● **SET TASK**
Each line containing the word "were" must be reported.

● **ENTRIES SHOWN**
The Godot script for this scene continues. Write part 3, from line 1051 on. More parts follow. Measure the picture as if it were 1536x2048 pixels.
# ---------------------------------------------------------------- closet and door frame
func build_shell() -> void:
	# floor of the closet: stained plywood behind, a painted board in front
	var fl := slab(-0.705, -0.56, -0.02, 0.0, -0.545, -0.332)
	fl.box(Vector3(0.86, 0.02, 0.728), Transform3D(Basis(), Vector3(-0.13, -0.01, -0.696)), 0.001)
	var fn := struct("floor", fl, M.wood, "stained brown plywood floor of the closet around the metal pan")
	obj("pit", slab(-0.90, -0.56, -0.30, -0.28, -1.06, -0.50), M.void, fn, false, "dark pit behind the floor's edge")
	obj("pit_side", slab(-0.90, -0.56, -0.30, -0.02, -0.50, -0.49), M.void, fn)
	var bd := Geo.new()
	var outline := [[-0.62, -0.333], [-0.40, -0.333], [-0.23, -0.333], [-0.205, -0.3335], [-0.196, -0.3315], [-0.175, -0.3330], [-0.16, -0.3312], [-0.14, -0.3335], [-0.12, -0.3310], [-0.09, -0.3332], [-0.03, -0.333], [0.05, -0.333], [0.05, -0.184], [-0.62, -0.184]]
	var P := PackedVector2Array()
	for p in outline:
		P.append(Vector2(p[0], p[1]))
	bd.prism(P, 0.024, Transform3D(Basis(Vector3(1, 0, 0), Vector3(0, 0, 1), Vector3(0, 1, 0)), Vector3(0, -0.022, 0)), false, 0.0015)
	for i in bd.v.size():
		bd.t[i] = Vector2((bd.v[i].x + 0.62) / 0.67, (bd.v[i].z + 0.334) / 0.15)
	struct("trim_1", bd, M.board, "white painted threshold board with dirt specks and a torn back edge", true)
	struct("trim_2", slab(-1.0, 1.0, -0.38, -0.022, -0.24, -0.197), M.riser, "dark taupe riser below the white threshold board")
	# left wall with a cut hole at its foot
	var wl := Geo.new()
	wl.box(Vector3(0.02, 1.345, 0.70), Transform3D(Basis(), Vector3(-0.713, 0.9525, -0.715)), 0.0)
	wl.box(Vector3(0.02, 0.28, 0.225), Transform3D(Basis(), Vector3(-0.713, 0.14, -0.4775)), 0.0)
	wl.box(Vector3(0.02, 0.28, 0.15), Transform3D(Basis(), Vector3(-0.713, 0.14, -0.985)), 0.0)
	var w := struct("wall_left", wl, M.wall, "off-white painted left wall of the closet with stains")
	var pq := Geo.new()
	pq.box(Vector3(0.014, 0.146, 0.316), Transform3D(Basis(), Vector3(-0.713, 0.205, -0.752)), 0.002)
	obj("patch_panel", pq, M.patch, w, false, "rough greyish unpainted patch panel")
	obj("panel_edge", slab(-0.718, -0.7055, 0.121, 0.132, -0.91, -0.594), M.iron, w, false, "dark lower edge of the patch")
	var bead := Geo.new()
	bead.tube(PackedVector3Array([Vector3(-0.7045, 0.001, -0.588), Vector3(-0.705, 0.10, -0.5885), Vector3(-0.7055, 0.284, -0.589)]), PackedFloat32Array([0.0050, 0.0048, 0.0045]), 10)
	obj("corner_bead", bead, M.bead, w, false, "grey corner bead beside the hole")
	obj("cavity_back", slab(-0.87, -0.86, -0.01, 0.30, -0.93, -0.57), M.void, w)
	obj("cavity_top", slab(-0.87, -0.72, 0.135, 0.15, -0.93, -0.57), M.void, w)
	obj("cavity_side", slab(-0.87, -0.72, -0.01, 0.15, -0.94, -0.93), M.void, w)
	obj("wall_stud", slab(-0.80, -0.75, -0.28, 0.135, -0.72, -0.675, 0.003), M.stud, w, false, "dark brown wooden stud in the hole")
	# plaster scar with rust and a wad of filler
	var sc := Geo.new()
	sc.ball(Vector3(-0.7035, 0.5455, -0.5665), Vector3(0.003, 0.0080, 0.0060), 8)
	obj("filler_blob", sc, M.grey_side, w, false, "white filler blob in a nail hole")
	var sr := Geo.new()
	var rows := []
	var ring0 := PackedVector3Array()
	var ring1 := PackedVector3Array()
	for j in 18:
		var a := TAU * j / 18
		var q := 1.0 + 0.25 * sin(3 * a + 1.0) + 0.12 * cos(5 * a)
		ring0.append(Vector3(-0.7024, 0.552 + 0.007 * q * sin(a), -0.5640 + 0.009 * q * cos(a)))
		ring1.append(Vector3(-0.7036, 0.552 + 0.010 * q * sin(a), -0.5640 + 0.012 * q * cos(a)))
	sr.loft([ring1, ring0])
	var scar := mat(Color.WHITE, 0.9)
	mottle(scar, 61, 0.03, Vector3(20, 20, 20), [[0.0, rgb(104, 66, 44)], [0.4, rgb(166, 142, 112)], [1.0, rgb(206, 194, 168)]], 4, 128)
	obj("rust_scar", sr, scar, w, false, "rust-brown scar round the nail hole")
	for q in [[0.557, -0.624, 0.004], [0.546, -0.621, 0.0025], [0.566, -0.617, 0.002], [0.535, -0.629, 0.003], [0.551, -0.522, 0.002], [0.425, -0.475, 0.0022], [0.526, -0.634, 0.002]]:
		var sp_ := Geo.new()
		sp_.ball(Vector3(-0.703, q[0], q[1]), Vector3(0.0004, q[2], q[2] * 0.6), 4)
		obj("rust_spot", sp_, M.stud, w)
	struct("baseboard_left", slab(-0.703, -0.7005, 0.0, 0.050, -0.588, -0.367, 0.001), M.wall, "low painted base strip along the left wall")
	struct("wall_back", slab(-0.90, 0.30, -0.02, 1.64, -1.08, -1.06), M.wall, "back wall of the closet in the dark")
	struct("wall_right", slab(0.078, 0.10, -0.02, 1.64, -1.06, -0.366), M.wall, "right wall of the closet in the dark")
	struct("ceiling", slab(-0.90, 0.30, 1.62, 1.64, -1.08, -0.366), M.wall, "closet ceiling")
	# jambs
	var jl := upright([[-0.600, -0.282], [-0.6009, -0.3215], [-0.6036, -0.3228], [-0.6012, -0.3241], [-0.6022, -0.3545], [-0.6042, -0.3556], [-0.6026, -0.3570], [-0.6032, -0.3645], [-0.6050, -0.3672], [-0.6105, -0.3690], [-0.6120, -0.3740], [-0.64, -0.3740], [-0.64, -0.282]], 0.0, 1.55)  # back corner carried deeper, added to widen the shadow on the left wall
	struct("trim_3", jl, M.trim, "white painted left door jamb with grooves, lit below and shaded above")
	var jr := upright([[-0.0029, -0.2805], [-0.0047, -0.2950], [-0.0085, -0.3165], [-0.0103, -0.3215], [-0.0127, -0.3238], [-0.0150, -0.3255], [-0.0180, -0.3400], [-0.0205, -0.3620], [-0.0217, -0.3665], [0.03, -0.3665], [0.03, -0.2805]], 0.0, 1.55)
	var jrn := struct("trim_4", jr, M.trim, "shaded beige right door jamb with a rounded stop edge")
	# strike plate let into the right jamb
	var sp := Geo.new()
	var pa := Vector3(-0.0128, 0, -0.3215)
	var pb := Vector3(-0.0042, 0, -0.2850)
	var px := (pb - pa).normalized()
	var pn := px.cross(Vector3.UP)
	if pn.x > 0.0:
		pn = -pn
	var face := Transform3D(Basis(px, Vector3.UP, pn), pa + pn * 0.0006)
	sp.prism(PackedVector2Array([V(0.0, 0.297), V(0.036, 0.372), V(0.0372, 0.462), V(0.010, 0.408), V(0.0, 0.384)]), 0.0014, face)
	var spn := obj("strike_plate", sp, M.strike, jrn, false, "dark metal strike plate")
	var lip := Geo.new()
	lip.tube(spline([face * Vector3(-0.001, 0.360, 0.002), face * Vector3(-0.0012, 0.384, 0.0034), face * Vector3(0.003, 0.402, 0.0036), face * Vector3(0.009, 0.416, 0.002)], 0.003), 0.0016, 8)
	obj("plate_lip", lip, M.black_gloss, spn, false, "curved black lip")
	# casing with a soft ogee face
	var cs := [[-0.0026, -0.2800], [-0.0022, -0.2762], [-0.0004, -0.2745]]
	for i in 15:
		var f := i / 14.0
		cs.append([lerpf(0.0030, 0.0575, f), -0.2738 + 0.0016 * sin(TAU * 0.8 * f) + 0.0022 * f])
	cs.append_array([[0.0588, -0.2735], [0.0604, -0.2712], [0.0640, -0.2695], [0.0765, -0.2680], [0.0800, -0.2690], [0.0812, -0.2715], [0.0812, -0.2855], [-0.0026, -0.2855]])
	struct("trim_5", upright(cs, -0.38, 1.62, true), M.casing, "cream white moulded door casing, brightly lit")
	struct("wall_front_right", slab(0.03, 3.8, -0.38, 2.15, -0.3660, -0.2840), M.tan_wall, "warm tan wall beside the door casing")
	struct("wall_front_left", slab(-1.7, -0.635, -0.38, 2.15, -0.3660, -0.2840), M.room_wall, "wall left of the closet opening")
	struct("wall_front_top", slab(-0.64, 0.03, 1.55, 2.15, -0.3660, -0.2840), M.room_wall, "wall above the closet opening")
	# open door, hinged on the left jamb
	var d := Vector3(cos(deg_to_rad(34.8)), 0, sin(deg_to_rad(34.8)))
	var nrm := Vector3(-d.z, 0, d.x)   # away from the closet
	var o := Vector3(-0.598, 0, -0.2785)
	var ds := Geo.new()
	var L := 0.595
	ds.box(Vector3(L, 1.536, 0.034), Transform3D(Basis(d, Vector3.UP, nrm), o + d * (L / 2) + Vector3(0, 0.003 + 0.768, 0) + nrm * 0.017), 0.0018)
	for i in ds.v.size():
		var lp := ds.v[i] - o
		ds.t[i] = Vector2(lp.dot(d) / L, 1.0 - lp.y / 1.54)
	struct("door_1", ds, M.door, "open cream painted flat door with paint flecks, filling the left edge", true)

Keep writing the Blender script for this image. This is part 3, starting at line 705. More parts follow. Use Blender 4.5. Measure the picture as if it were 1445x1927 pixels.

● **SOLUTION TO THE PROBLEM**
The Godot script for this scene continues. Write part 3, from line 1051 on. More parts follow. Measure the picture as if it were 1536x2048 pixels.
Keep writing the Blender script for this image. This is part 3, starting at line 705. More parts follow. Use Blender 4.5. Measure the picture as if it were 1445x1927 pixels.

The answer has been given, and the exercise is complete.